__GIVEN EXERCISE__
Tally the lines of the listing that contain the string "Write". Give the number and nothing else.

__EXERCISE MATERIALS__
■ ■ ■

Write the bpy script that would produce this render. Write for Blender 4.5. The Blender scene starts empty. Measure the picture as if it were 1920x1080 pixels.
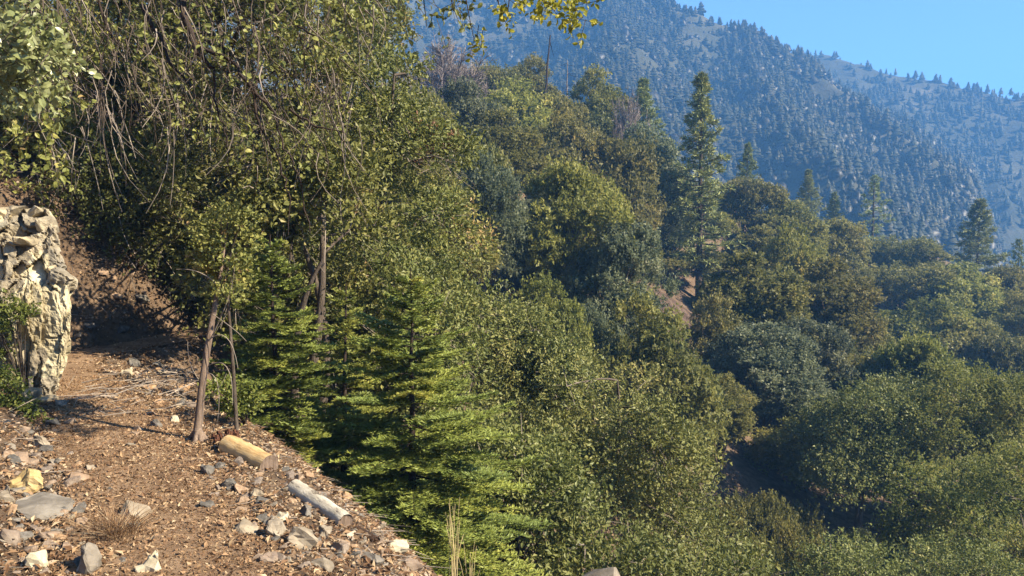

■ ■ ■

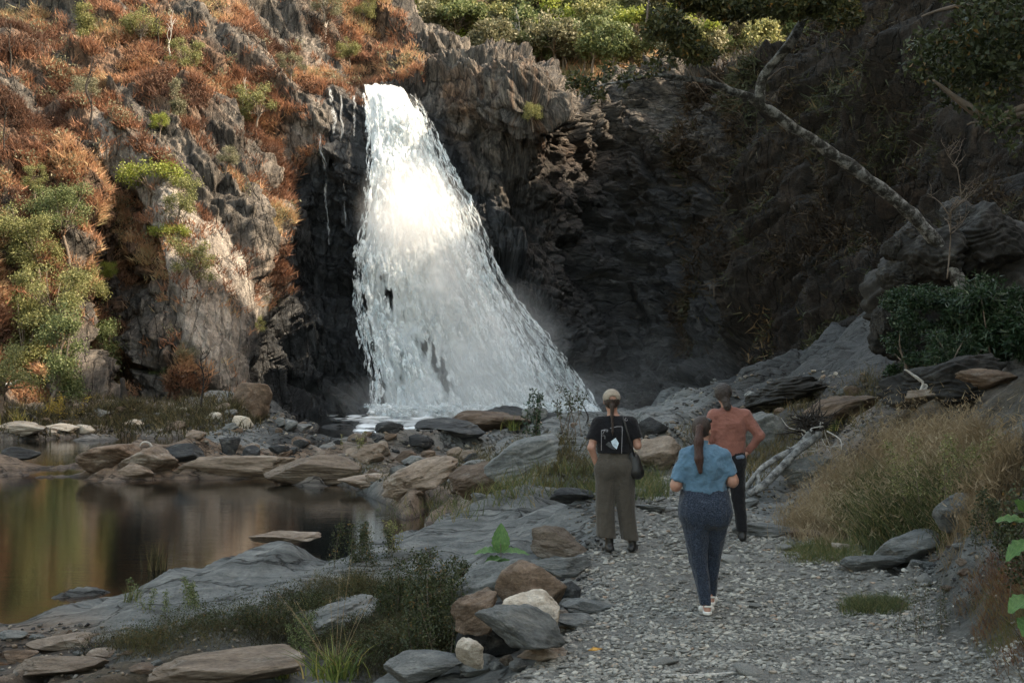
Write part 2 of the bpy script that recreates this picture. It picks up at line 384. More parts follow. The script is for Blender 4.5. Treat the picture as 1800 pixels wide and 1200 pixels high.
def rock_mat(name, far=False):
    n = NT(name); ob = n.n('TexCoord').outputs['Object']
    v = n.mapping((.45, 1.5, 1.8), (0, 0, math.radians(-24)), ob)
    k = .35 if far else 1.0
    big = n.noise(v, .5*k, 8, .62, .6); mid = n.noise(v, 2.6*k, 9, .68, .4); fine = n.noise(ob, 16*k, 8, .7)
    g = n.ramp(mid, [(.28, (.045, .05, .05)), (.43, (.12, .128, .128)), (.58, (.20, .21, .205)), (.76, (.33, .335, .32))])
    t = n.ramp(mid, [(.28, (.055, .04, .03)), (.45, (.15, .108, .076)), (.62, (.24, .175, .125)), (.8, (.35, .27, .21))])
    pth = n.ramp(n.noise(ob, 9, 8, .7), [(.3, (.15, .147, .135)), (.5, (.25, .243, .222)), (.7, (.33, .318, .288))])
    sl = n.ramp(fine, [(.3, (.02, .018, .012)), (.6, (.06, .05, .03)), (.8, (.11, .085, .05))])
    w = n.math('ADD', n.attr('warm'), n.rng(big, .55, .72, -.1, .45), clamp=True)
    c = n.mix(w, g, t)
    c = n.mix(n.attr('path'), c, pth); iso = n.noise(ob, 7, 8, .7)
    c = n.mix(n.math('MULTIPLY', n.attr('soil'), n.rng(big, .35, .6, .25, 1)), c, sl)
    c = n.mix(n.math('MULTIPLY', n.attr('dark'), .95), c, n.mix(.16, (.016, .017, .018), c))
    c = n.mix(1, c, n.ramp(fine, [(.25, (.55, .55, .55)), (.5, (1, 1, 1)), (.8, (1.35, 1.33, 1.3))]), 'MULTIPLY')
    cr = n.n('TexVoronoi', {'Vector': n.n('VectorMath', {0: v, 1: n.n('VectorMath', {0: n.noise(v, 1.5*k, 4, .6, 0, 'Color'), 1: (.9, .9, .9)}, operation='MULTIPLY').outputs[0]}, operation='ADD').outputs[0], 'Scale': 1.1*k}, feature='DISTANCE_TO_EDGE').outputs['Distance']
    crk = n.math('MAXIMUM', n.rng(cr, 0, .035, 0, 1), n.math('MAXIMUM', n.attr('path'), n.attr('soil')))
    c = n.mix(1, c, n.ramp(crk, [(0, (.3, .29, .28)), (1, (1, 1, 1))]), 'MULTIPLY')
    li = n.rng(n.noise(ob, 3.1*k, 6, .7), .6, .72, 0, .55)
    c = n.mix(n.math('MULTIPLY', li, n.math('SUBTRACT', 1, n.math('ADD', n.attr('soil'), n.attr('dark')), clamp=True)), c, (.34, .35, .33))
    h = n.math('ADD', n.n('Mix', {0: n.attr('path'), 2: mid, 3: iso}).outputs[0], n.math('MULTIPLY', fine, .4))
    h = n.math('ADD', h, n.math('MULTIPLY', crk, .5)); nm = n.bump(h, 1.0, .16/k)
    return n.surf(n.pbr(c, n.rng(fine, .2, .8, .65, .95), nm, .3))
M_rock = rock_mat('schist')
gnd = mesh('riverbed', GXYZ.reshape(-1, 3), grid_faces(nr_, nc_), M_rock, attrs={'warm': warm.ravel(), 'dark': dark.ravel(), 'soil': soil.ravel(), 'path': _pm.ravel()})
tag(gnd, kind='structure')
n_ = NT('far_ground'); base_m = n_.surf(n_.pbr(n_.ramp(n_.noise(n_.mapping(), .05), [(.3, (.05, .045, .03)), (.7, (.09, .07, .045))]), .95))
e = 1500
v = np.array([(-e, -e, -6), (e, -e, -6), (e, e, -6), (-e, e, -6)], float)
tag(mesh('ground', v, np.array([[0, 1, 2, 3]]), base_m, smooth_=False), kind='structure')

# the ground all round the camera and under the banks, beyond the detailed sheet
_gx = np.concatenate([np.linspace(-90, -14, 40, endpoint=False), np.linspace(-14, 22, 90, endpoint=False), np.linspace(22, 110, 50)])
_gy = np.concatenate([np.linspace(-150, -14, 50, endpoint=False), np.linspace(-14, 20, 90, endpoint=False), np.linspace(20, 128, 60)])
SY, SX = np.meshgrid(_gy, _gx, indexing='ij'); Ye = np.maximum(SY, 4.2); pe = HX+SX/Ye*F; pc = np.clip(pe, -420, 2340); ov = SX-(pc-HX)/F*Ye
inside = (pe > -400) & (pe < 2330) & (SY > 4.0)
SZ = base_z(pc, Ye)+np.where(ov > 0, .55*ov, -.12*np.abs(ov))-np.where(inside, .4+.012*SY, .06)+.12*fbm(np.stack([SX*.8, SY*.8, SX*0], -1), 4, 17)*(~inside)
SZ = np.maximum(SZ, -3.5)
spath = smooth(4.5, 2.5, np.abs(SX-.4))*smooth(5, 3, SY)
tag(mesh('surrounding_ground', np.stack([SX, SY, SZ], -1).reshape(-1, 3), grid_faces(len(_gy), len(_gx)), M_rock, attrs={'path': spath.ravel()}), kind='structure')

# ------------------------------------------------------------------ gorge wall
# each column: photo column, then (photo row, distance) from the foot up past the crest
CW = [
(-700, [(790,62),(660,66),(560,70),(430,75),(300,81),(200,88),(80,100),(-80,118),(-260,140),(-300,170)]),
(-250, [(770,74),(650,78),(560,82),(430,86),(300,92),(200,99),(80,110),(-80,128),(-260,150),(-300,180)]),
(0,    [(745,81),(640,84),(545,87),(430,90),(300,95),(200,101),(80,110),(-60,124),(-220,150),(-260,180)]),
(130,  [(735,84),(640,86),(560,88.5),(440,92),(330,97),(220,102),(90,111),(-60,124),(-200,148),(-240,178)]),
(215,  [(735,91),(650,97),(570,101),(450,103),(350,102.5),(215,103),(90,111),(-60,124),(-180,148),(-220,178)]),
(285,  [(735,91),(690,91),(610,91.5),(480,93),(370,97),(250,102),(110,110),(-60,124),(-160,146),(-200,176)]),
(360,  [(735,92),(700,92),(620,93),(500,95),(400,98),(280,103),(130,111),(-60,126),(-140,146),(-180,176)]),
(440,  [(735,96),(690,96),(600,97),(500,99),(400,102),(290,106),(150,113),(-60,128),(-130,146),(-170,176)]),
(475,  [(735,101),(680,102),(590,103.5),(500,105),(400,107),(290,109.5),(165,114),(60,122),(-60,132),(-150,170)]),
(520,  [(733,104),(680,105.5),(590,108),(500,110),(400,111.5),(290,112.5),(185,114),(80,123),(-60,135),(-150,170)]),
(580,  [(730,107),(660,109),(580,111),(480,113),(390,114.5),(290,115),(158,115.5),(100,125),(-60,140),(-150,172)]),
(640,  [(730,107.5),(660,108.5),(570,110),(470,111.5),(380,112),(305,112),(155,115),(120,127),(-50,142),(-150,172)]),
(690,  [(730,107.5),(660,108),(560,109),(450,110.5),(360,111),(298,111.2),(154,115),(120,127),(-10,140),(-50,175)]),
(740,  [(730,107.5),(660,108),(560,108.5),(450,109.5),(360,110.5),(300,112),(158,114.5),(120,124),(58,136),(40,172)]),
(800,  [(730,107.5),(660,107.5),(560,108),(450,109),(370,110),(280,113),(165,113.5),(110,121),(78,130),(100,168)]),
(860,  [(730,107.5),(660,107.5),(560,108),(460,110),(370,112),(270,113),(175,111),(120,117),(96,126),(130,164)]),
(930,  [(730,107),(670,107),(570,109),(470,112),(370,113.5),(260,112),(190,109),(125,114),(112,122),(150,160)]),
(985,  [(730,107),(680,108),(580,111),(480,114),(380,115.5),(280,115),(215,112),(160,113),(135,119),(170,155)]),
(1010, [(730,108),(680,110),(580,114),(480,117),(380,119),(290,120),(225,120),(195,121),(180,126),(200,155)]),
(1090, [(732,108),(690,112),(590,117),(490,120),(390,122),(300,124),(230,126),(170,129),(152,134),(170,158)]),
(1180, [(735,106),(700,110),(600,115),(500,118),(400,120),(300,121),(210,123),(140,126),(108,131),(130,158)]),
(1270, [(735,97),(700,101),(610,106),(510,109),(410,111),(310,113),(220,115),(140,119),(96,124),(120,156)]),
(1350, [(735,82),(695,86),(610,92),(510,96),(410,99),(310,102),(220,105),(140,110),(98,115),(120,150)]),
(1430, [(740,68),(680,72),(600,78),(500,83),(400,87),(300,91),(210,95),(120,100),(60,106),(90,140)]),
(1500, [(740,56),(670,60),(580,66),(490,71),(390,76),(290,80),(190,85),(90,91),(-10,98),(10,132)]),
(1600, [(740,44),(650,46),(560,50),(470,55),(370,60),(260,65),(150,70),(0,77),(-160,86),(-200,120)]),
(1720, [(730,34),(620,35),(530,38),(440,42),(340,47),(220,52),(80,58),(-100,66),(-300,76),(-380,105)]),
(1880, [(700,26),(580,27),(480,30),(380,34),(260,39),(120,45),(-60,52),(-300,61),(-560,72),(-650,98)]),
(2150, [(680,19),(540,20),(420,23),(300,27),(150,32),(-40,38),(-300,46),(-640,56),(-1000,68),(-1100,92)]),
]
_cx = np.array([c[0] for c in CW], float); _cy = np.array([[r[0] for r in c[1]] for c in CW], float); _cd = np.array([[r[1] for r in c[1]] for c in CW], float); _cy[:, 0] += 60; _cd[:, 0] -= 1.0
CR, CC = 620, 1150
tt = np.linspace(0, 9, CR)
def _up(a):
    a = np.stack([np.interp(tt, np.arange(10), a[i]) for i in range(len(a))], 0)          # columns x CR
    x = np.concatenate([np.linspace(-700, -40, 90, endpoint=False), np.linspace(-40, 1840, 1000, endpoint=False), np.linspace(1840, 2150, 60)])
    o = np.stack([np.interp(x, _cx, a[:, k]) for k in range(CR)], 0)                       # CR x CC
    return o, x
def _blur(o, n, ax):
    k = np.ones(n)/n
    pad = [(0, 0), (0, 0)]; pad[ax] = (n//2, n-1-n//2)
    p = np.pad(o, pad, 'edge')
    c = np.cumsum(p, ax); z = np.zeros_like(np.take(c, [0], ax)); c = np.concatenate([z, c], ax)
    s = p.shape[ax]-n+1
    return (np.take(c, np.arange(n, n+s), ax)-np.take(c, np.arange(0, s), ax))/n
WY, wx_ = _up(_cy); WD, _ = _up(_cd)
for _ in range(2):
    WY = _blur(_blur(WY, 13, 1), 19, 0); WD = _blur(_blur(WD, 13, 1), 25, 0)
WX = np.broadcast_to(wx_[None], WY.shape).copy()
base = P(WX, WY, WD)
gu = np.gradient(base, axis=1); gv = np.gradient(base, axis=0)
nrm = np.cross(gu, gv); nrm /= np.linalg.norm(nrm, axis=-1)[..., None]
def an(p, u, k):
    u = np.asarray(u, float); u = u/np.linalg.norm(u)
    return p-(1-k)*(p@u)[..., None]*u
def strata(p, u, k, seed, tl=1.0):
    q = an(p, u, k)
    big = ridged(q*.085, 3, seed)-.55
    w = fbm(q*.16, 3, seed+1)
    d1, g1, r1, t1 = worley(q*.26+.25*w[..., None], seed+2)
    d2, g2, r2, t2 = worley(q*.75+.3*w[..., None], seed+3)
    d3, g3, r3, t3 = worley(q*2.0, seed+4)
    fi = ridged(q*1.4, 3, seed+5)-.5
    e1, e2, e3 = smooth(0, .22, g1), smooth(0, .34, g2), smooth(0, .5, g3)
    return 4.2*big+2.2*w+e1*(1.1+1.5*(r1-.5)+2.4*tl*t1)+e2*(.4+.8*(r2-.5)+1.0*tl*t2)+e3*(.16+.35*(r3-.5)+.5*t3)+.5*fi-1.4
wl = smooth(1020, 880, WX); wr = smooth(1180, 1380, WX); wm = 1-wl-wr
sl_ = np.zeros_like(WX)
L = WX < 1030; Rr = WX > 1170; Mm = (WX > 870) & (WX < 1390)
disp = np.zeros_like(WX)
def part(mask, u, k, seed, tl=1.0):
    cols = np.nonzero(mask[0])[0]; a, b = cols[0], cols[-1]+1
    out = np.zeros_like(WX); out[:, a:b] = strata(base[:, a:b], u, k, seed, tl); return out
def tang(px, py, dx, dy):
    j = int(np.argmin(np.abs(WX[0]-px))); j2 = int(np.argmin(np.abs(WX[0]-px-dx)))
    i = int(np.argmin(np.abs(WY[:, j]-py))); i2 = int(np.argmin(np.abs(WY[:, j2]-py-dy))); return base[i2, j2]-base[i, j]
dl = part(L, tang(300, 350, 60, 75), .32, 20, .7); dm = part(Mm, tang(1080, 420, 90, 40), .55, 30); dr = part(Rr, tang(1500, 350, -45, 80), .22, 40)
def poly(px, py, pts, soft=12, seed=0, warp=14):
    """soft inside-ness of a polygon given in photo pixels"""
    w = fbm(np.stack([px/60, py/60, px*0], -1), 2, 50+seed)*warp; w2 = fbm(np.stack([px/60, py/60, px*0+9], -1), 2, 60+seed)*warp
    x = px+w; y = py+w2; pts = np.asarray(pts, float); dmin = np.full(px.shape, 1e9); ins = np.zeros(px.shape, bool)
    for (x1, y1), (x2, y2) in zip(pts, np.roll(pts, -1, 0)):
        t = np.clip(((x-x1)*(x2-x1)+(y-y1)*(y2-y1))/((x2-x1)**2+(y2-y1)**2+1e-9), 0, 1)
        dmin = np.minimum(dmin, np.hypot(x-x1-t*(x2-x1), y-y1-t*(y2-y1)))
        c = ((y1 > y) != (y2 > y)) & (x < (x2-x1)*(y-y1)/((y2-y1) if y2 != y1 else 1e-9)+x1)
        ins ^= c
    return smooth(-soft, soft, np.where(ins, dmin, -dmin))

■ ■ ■

__COMPLETED EXERCISE__
2